Here at Cyan Worlds, we're more than a year into our use of a commercial physics engine, having integrated it with our own proprietary game engine. I'm going to share with you some of the nuts and bolts of our integration process. In the first part of this article, I'll talk about the fundamentals: data export, time management, spatial queries, and application of forces. Then, with an eye toward character-centric game implementations, I'll visit the twin demons of keyframed motion and player control. In these areas, challenges arise because both of them require that you bend the laws of physics somewhat, and that means you must draw some clear distinctions between what is physics and what is programming for effect. Integration Basics: Geometry Export There are
three categories of geometry supported by physics engines. The simplest
are primitives, represented by formulae such as sphere, plane, cylinder,
cube, and capsule. Some-what more expensive is convex polygonal geometry.

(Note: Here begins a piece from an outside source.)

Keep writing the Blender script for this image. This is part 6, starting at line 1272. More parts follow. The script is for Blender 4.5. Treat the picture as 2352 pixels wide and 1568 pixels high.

Convexity simplifies detection and response greatly, leading to improved
performance and better stability. Convex shapes are useful for objects
where you need the tighter fit that you can get from a primitive but don't
have to have concavity. Finally, there is polygonal geometry of arbitrary
complexity, also known as polygon soups. Soups are fairly critical for
level geometry such as caves and canyons but are notoriously difficult
to implement robustly and must be handled with care to avoid slowdowns.
Transforms Transforms
in a rigid-body simulation do not include scale or shear. This mathematical
simplification makes them fast and convenient to work with, but it leaves
you with the question of what to do with scale on your objects. For static
geometry, you can simply prescale the vertices and use an identity matrix.
For moving physical geometry, you'll most likely want to forbid scale
and shear altogether; there's not much point in having a box that grows
and shrinks visually while its physical version stays the same size.
However, if the proxy geometry will be used by several different visible geometries, you may wish to keep the vertices in their original coordinate system and simply swap in the visible geometry's transform (Figure 2b). This method will let you use physical instances, wherein the same physical body appears several different places in the scene. This latter approach, while enabling efficiency via instancing, can be less intuitive to work with because the final position of the physical geometry depends on the transforms of objects it's used for and not the position in which it was actually modeled. Time Management Dealing
with time cleanly is an extremely important thing to get right early on
in integrating a physics engine. There are three key aspects of time relevant
to simulation management: game time, frame time, and simulation time.
Rendering
frame rates can vary; if your physics step size varies, however, you'll
see different physical results - objects may miss collisions at some rates
and not at others. It's also often necessary to increment, or step, the
simulation at a higher rate than your display; physics will manage fast-moving
objects and complex interactions more accurately with small step sizes.